§ What is asked: Print the entire listing. Each line must match the original exactly.

───── Supplied records ─────

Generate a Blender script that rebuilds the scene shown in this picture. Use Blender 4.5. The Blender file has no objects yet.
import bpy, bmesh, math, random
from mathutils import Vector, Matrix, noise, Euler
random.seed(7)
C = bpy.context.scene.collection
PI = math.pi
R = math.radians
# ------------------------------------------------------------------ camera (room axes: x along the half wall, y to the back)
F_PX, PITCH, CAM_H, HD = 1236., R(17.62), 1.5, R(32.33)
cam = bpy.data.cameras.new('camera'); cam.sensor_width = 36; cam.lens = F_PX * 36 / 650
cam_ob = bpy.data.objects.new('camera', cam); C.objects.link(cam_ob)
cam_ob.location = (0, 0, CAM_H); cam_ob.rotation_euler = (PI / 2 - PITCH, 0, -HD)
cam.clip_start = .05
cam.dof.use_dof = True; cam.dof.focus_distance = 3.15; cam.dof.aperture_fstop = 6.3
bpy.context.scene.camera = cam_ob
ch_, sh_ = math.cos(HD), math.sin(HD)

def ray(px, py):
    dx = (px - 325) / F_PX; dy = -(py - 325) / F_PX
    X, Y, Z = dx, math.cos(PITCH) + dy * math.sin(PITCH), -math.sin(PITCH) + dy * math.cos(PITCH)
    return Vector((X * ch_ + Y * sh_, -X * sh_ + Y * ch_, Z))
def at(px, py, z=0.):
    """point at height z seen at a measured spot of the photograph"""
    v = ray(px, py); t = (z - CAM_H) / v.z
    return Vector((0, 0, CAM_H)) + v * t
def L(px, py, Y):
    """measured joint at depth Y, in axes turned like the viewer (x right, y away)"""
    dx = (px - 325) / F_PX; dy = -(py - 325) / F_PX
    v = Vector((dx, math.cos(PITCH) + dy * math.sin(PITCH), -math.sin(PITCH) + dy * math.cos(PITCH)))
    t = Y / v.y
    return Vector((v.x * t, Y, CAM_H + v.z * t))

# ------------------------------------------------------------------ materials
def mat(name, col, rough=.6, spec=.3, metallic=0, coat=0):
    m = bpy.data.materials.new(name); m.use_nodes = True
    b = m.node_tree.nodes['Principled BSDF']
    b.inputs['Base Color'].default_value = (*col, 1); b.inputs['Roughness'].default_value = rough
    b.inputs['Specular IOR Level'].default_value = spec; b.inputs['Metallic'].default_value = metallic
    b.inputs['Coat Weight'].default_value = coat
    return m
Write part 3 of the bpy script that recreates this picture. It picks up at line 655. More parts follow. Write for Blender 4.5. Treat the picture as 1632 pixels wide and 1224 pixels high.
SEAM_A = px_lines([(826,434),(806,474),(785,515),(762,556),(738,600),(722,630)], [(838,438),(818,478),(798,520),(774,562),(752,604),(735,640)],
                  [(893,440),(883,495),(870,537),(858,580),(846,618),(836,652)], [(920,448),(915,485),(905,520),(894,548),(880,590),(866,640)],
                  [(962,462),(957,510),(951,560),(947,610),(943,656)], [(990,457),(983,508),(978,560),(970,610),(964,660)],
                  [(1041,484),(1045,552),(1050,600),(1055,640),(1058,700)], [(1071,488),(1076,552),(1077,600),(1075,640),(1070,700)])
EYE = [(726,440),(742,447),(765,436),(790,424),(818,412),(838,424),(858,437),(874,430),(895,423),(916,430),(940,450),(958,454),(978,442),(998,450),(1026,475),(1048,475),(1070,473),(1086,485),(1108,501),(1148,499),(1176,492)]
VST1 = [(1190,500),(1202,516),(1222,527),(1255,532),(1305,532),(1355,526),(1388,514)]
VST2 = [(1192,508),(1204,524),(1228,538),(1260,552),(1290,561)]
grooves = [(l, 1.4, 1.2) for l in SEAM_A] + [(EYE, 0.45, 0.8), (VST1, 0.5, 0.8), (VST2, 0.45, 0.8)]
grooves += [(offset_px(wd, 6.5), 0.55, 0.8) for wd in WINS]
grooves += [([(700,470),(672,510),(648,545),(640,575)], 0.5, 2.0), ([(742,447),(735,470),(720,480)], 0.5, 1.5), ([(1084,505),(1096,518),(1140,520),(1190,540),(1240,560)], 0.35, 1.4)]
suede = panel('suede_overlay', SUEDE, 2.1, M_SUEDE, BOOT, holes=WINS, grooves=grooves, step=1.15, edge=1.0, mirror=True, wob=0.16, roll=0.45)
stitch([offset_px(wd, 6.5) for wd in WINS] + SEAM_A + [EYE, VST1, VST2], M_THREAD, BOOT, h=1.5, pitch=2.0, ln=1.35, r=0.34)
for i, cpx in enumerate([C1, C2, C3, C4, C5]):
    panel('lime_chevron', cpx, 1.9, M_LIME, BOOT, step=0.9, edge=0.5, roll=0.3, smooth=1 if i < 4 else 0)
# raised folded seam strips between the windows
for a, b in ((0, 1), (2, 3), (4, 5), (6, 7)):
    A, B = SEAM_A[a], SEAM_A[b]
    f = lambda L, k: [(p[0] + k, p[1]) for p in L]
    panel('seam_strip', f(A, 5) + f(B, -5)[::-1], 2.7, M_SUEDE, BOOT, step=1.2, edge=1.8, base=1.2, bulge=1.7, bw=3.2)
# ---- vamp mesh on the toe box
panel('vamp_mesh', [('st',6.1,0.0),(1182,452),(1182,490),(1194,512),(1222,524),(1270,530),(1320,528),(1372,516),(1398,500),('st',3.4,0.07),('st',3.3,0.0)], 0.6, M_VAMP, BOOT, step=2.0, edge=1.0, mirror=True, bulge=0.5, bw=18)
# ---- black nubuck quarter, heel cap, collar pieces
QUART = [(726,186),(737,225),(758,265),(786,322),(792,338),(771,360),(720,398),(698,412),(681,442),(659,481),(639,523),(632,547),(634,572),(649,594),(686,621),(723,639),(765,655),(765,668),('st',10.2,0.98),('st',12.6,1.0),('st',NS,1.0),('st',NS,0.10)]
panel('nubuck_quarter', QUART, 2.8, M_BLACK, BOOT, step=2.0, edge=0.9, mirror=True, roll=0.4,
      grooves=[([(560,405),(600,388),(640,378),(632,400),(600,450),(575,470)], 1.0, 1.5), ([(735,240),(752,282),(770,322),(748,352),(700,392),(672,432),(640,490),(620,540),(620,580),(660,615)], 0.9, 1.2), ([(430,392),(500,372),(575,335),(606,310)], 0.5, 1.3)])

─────

§ Written solution:
Generate a Blender script that rebuilds the scene shown in this picture. Use Blender 4.5. The Blender file has no objects yet.
import bpy, bmesh, math, random
from mathutils import Vector, Matrix, noise, Euler
random.seed(7)
C = bpy.context.scene.collection
PI = math.pi
R = math.radians
# ------------------------------------------------------------------ camera (room axes: x along the half wall, y to the back)
F_PX, PITCH, CAM_H, HD = 1236., R(17.62), 1.5, R(32.33)
cam = bpy.data.cameras.new('camera'); cam.sensor_width = 36; cam.lens = F_PX * 36 / 650
cam_ob = bpy.data.objects.new('camera', cam); C.objects.link(cam_ob)
cam_ob.location = (0, 0, CAM_H); cam_ob.rotation_euler = (PI / 2 - PITCH, 0, -HD)
cam.clip_start = .05
cam.dof.use_dof = True; cam.dof.focus_distance = 3.15; cam.dof.aperture_fstop = 6.3
bpy.context.scene.camera = cam_ob
ch_, sh_ = math.cos(HD), math.sin(HD)

def ray(px, py):
    dx = (px - 325) / F_PX; dy = -(py - 325) / F_PX
    X, Y, Z = dx, math.cos(PITCH) + dy * math.sin(PITCH), -math.sin(PITCH) + dy * math.cos(PITCH)
    return Vector((X * ch_ + Y * sh_, -X * sh_ + Y * ch_, Z))
def at(px, py, z=0.):
    """point at height z seen at a measured spot of the photograph"""
    v = ray(px, py); t = (z - CAM_H) / v.z
    return Vector((0, 0, CAM_H)) + v * t
def L(px, py, Y):
    """measured joint at depth Y, in axes turned like the viewer (x right, y away)"""
    dx = (px - 325) / F_PX; dy = -(py - 325) / F_PX
    v = Vector((dx, math.cos(PITCH) + dy * math.sin(PITCH), -math.sin(PITCH) + dy * math.cos(PITCH)))
    t = Y / v.y
    return Vector((v.x * t, Y, CAM_H + v.z * t))

# ------------------------------------------------------------------ materials
def mat(name, col, rough=.6, spec=.3, metallic=0, coat=0):
    m = bpy.data.materials.new(name); m.use_nodes = True
    b = m.node_tree.nodes['Principled BSDF']
    b.inputs['Base Color'].default_value = (*col, 1); b.inputs['Roughness'].default_value = rough
    b.inputs['Specular IOR Level'].default_value = spec; b.inputs['Metallic'].default_value = metallic
    b.inputs['Coat Weight'].default_value = coat
    return m
Write part 3 of the bpy script that recreates this picture. It picks up at line 655. More parts follow. Write for Blender 4.5. Treat the picture as 1632 pixels wide and 1224 pixels high.
SEAM_A = px_lines([(826,434),(806,474),(785,515),(762,556),(738,600),(722,630)], [(838,438),(818,478),(798,520),(774,562),(752,604),(735,640)],
                  [(893,440),(883,495),(870,537),(858,580),(846,618),(836,652)], [(920,448),(915,485),(905,520),(894,548),(880,590),(866,640)],
                  [(962,462),(957,510),(951,560),(947,610),(943,656)], [(990,457),(983,508),(978,560),(970,610),(964,660)],
                  [(1041,484),(1045,552),(1050,600),(1055,640),(1058,700)], [(1071,488),(1076,552),(1077,600),(1075,640),(1070,700)])
EYE = [(726,440),(742,447),(765,436),(790,424),(818,412),(838,424),(858,437),(874,430),(895,423),(916,430),(940,450),(958,454),(978,442),(998,450),(1026,475),(1048,475),(1070,473),(1086,485),(1108,501),(1148,499),(1176,492)]
VST1 = [(1190,500),(1202,516),(1222,527),(1255,532),(1305,532),(1355,526),(1388,514)]
VST2 = [(1192,508),(1204,524),(1228,538),(1260,552),(1290,561)]
grooves = [(l, 1.4, 1.2) for l in SEAM_A] + [(EYE, 0.45, 0.8), (VST1, 0.5, 0.8), (VST2, 0.45, 0.8)]
grooves += [(offset_px(wd, 6.5), 0.55, 0.8) for wd in WINS]
grooves += [([(700,470),(672,510),(648,545),(640,575)], 0.5, 2.0), ([(742,447),(735,470),(720,480)], 0.5, 1.5), ([(1084,505),(1096,518),(1140,520),(1190,540),(1240,560)], 0.35, 1.4)]
suede = panel('suede_overlay', SUEDE, 2.1, M_SUEDE, BOOT, holes=WINS, grooves=grooves, step=1.15, edge=1.0, mirror=True, wob=0.16, roll=0.45)
stitch([offset_px(wd, 6.5) for wd in WINS] + SEAM_A + [EYE, VST1, VST2], M_THREAD, BOOT, h=1.5, pitch=2.0, ln=1.35, r=0.34)
for i, cpx in enumerate([C1, C2, C3, C4, C5]):
    panel('lime_chevron', cpx, 1.9, M_LIME, BOOT, step=0.9, edge=0.5, roll=0.3, smooth=1 if i < 4 else 0)
# raised folded seam strips between the windows
for a, b in ((0, 1), (2, 3), (4, 5), (6, 7)):
    A, B = SEAM_A[a], SEAM_A[b]
    f = lambda L, k: [(p[0] + k, p[1]) for p in L]
    panel('seam_strip', f(A, 5) + f(B, -5)[::-1], 2.7, M_SUEDE, BOOT, step=1.2, edge=1.8, base=1.2, bulge=1.7, bw=3.2)
# ---- vamp mesh on the toe box
panel('vamp_mesh', [('st',6.1,0.0),(1182,452),(1182,490),(1194,512),(1222,524),(1270,530),(1320,528),(1372,516),(1398,500),('st',3.4,0.07),('st',3.3,0.0)], 0.6, M_VAMP, BOOT, step=2.0, edge=1.0, mirror=True, bulge=0.5, bw=18)
# ---- black nubuck quarter, heel cap, collar pieces
QUART = [(726,186),(737,225),(758,265),(786,322),(792,338),(771,360),(720,398),(698,412),(681,442),(659,481),(639,523),(632,547),(634,572),(649,594),(686,621),(723,639),(765,655),(765,668),('st',10.2,0.98),('st',12.6,1.0),('st',NS,1.0),('st',NS,0.10)]
panel('nubuck_quarter', QUART, 2.8, M_BLACK, BOOT, step=2.0, edge=0.9, mirror=True, roll=0.4,
      grooves=[([(560,405),(600,388),(640,378),(632,400),(600,450),(575,470)], 1.0, 1.5), ([(735,240),(752,282),(770,322),(748,352),(700,392),(672,432),(640,490),(620,540),(620,580),(660,615)], 0.9, 1.2), ([(430,392),(500,372),(575,335),(606,310)], 0.5, 1.3)])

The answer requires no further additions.